Was die Leute gearbeitet haben, ob sie Kinder hatten, ob eine Familie auf sie wartete, wo sie sonst wohnten und wie es in ihren Wohnungen ausschaute: Petersen lässt das nicht nur bildgestalterisch außen vor, indem er es weglässt. Und so wie Dombrowski und Germin später folgerichtig erst bei der Magazin- und dann bei der Werbefotografie gelandet sind, hatte Petersen zeitlebens nur einen Auftraggeber, dem er sich allerdings umso mehr verpflichtet fühlt: sich selbst.
Bis heute ist Anders Petersen, der später langfristige und immer subjektiv geerdete Fotoprojekte in Psychiatrien, Gefängnissen oder Pflegeheimen realisiert hat, entsprechend bei keiner Agentur unter Vertrag.
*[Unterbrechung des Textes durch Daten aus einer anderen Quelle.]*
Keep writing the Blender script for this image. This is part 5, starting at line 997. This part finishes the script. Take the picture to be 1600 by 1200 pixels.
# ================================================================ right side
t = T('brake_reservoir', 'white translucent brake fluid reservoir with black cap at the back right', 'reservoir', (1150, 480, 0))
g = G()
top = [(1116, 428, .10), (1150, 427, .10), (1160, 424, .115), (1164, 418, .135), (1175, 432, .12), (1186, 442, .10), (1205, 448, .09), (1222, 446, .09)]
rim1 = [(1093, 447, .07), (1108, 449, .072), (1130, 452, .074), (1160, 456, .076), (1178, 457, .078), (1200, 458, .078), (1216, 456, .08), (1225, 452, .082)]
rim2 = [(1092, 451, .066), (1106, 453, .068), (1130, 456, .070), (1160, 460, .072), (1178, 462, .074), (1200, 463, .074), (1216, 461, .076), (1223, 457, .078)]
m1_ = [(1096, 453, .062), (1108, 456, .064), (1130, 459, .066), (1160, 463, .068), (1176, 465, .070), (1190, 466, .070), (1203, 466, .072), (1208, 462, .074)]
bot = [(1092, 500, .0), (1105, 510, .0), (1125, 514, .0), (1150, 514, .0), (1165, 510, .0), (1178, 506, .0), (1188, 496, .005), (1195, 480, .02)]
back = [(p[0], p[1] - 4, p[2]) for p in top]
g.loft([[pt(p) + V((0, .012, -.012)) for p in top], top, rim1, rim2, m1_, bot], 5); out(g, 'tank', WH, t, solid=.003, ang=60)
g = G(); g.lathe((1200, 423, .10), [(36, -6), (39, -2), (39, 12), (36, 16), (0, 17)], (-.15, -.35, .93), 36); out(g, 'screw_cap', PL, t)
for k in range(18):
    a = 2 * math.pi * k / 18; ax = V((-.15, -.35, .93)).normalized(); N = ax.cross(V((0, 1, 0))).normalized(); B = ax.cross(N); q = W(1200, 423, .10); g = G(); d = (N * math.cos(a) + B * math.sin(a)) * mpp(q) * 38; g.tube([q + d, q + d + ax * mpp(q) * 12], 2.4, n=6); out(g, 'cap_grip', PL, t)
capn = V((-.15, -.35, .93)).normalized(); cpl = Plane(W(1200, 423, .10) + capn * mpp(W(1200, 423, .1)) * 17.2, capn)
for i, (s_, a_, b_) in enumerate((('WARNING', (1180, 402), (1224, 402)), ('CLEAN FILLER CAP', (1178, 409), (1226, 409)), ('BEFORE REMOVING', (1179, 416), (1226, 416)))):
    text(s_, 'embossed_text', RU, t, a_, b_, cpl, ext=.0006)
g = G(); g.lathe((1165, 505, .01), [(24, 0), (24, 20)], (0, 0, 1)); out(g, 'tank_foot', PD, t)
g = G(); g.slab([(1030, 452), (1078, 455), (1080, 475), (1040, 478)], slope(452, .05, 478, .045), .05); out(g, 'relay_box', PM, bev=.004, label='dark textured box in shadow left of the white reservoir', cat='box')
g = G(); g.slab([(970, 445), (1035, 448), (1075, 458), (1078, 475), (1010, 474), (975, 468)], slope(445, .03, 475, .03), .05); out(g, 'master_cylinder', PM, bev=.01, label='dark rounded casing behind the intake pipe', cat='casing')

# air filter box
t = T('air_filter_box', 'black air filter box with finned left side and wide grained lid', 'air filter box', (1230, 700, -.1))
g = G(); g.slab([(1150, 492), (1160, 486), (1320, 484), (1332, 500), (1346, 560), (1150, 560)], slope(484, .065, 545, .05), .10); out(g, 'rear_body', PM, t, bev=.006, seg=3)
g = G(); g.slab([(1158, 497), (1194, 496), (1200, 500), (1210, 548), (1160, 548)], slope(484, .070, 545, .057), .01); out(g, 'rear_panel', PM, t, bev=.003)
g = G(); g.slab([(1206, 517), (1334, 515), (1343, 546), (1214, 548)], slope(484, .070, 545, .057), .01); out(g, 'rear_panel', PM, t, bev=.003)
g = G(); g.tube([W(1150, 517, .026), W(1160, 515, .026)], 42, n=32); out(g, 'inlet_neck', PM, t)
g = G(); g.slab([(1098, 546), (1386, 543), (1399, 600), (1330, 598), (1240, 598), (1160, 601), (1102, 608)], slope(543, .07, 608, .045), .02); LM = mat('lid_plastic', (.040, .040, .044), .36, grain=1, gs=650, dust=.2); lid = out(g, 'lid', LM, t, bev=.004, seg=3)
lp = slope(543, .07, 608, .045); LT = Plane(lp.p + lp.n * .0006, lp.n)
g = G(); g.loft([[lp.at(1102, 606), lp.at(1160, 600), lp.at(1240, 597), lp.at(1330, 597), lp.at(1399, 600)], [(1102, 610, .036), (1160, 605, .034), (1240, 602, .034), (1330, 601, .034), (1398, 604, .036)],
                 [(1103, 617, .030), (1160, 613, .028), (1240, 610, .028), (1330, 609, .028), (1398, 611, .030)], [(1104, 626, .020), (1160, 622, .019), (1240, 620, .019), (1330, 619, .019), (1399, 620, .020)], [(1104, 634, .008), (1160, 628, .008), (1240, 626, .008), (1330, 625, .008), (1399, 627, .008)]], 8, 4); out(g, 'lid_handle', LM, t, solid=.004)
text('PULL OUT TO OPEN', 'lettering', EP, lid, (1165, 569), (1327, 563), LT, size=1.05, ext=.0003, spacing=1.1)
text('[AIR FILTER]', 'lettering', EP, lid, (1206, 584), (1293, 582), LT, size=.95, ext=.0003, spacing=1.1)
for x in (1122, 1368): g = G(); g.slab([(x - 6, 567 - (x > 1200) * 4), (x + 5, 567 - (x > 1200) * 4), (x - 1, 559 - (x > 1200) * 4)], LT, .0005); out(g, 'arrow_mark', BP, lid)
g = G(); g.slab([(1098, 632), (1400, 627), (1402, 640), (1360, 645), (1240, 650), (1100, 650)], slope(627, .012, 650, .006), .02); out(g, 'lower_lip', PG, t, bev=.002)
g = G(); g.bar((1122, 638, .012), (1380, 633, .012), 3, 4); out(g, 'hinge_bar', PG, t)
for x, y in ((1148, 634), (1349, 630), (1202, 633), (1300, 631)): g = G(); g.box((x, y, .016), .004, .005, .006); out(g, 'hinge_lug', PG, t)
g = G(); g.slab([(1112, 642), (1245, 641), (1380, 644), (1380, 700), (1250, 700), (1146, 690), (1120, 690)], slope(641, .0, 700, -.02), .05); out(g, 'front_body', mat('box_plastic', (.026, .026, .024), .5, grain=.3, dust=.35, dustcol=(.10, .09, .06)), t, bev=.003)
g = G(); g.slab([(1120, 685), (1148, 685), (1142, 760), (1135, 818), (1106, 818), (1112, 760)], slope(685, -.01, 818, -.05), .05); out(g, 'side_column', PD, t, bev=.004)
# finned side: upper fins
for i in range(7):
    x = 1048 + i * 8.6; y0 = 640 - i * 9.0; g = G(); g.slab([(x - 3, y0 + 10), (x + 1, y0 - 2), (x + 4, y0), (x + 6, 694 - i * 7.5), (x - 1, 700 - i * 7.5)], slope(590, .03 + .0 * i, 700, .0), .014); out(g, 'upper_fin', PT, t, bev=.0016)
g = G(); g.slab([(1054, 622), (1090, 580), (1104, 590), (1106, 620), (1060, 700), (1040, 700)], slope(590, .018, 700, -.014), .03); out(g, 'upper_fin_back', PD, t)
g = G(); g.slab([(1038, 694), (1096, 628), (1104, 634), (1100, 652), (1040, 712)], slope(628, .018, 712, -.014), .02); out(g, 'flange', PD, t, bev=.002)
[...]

Petersen wird von keiner Galerie vertreten, sondern hält die Rechte an seinen Bildern allein in seiner Hand; leiht aus, was er im Moment der Anfrage eben ausleihen möchte.
Dass er dem Stader Kunsthaus für die Ausstellung ganz unkompliziert Auszüge aus seinem Lehmitz-Kosmos zur Verfügung gestellt hat; dass man so einen ganz eigenen und zugleich auch unsentimentalen Blick auf die gewesene Wirklichkeit im Lehmitz bewahren kann: Das ist schlicht ein großes Geschenk.